Project misses out on grant but creator hopes TV appearance will raise profile

Andover Advertiser: ITV's Richard Slee interviews Jason Austin, eight ITV's Richard Slee interviews Jason Austin, eight

A BASINGSTOKE project missed out on the chance to win £50,000 – but its creator is hoping its raised profile will help it to thrive in the future.

TV cameras filmed families from Inspero Love2Grow:Love2Cook at the group’s community garden, in Bardwell Close, South Ham, and at Aldworth School, in Western Way, South Ham, for ITV People’s Millions awards.

The footage was broadcast on Meridian Tonight on November 27, showcasing the work of the not-for-profit organisation.

The project was set up 18 months ago and supports young people and families in disadvantaged areas to grow, nurture, harvest, prepare and cook seasonal food.

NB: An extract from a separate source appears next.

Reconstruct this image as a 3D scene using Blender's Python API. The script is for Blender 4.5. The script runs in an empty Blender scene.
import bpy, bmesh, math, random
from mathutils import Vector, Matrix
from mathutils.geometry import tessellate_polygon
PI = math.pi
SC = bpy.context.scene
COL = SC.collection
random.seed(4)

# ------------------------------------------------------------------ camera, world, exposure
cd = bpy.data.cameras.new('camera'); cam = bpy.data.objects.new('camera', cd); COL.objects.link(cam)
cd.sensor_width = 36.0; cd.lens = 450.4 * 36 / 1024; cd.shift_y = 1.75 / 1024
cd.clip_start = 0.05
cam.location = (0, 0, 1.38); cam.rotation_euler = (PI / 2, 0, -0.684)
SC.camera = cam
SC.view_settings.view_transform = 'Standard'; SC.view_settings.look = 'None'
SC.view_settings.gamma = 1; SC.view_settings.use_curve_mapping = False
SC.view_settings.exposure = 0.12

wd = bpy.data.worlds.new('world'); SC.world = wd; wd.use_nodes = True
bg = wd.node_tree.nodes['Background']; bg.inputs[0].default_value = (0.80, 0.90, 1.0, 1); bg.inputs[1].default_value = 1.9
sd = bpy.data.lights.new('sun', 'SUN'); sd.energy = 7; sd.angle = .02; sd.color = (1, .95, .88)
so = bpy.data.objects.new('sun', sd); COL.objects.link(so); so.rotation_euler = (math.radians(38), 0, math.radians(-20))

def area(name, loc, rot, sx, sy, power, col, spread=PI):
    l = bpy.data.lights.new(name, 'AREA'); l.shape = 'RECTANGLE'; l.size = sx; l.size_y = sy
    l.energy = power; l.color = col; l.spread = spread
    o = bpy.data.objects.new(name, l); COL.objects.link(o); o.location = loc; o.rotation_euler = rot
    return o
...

It was chosen as a finalist in ITV’s People’s Millions awards, and was up against DIG-IT, run by Boveridge House School, in Dorset, which wants to create a horticultural service where students can develop their gardening skills.

Unfortunately, Inspero missed out on the prize money from The Big Lottery Fund following a public phone vote.

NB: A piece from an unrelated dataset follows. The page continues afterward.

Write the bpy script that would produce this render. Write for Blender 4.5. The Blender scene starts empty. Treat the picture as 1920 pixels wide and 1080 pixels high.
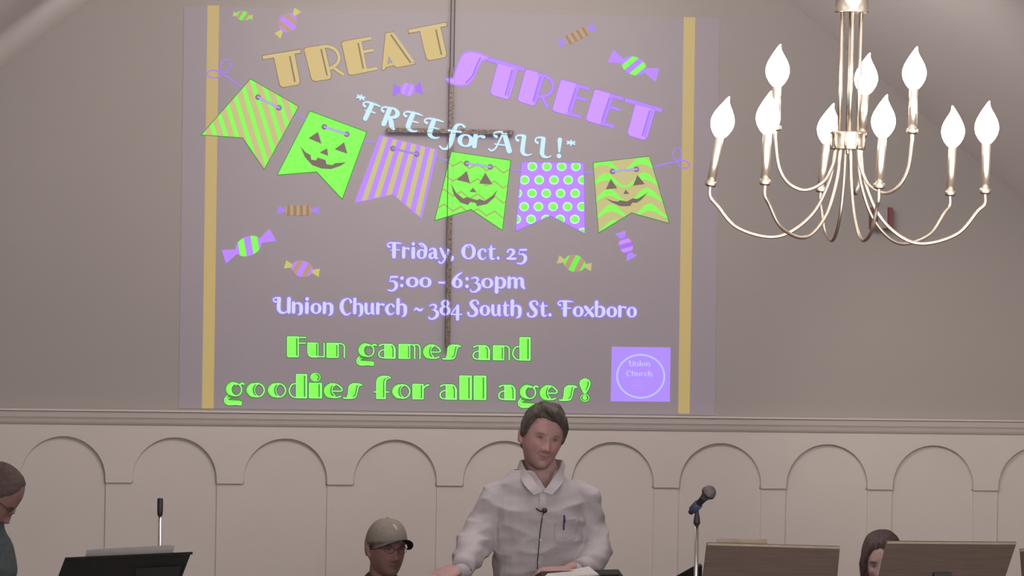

But Catherine Waters-Clark, who set up the project, said the children involved in the filming had a “wonderful experience.”

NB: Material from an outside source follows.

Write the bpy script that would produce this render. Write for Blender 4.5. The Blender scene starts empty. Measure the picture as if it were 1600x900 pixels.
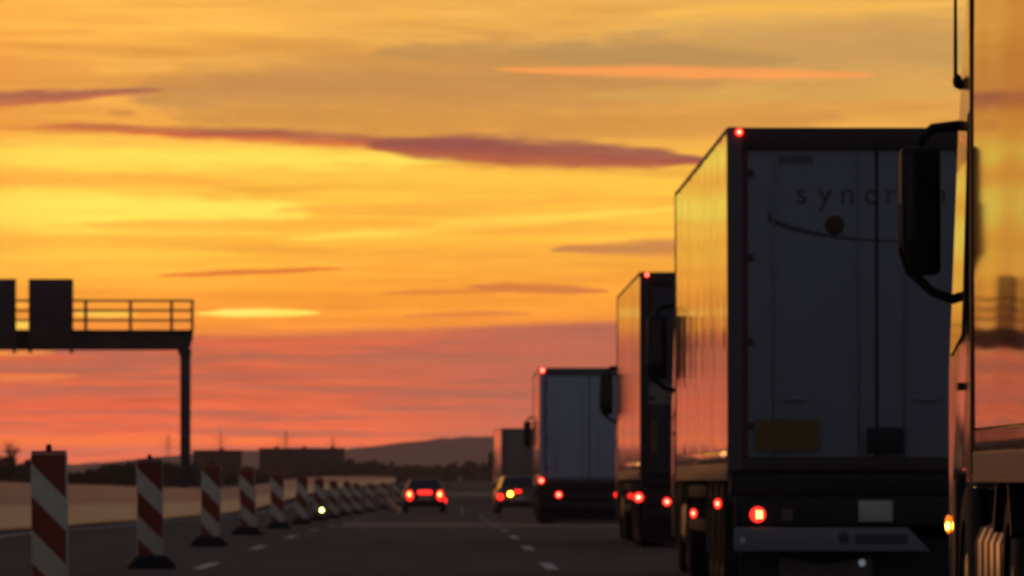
import bpy, bmesh, math, random
from mathutils import Vector, Matrix
random.seed(7)
S = bpy.context.scene
C = S.collection
R = math.radians
F = 11000.0            # focal length in pixels of a 1600 px wide picture
SUN_AZ, SUN_EL, GLOW_AZ = R(-24.0), R(1.8), R(-9.0)

# ------------------------------------------------------------------ camera
cd = bpy.data.cameras.new('camera'); cam = bpy.data.objects.new('camera', cd); C.objects.link(cam)
cd.sensor_width = 36.0; cd.lens = 36.0 * F / 1600.0
cd.clip_start = 0.5; cd.clip_end = 40000.0
cam.location = (0, 0, 1.0)
cam.rotation_euler = (R(90) + math.atan(298 / F), 0, -math.atan(100 / F))
cd.dof.use_dof = True; cd.dof.focus_distance = 14.0
cd.dof.aperture_fstop = (cd.lens / 1000.0) / 0.0104      # a 10.4 mm pupil, focused too near
S.camera = cam
S.view_settings.view_transform = 'Standard'; S.view_settings.look = 'None'
S.view_settings.exposure = 0.0; S.view_settings.gamma = 1.0
S.render.engine = 'CYCLES'
S.cycles.use_denoising = True
S.cycles.max_bounces = 6; S.cycles.volume_bounces = 0
S.cycles.sample_clamp_indirect = 4.0

# ------------------------------------------------------------------ node maths
def lin(c):
    return tuple(((v / 255) / 12.92 if v / 255 <= 0.04045 else ((v / 255 + 0.055) / 1.055) ** 2.4) for v in c)

class N:
    """a float socket with arithmetic"""
    nt = None
    def __init__(s, sock): s.s = sock
    @staticmethod
    def op(o, *a, clamp=False):
        n = N.nt.nodes.new('ShaderNodeMath'); n.operation = o; n.use_clamp = clamp
        for i, v in enumerate(a):
            if isinstance(v, N): N.nt.links.new(v.s, n.inputs[i])
            else: n.inputs[i].default_value = float(v)
        return N(n.outputs[0])
    def __add__(s, o): return N.op('ADD', s, o)
    __radd__ = __add__
    def __sub__(s, o): return N.op('SUBTRACT', s, o)
    def __rsub__(s, o): return N.op('SUBTRACT', o, s)
    def __mul__(s, o): return N.op('MULTIPLY', s, o)
    __rmul__ = __mul__
    def __truediv__(s, o): return N.op('DIVIDE', s, o)
    def __pow__(s, o): return N.op('POWER', s, o)
def smooth(x, a, b):
    n = N.nt.nodes.new('ShaderNodeMapRange'); n.interpolation_type = 'SMOOTHSTEP'
    N.nt.links.new(x.s, n.inputs[0])
    n.inputs[1].default_value = a; n.inputs[2].default_value = b
    n.inputs[3].default_value = 0; n.inputs[4].default_value = 1
    return N(n.outputs[0])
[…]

Love2Grow:Love2Cook wanted to use the money to expand its services and create a community hub and growing site, where residents can volunteer, share recipes, gain cooking skills and buy affordable local home grown food. It would have also been used to create three part-time jobs and develop a second community garden in Kempshott.

Mrs Waters-Clark said: “I am absolutely gutted for our kids and parents that we didn’t win.”

But she added: “Hopefully, a lot more people in Basingstoke should now know who we are, and even being an ITV People’s Millions finalist is a big achievement.”

She plans to develop the community food growing scheme and Kempshott site in 2014, and said: “This scheme will support young people and adult volunteers to learn and share food growing and cooking skills, and will develop a community resource to share recipes, swap seeds and provide local young people with work experience and access to fresh fruit, vegetables and herbs via the new growing plots.”

Mrs Waters-Clark set up the project after struggling to encourage her son to eat vegetables.

The organisation now has six volunteers who work with around 55 families from the area, planting vegetables at the community garden before harvesting them and turning them into delicious meals.

Mrs Waters-Clark, a mother-of-three, from South Ham, who works for the Shaw Trust, in Basingstoke, said: “The importance of this project is increasing life skills and cooking skills. Kids are learning how to grow food and their attitudes towards healthy eating changes. Some of them don’t know some of the vegetables we grow.”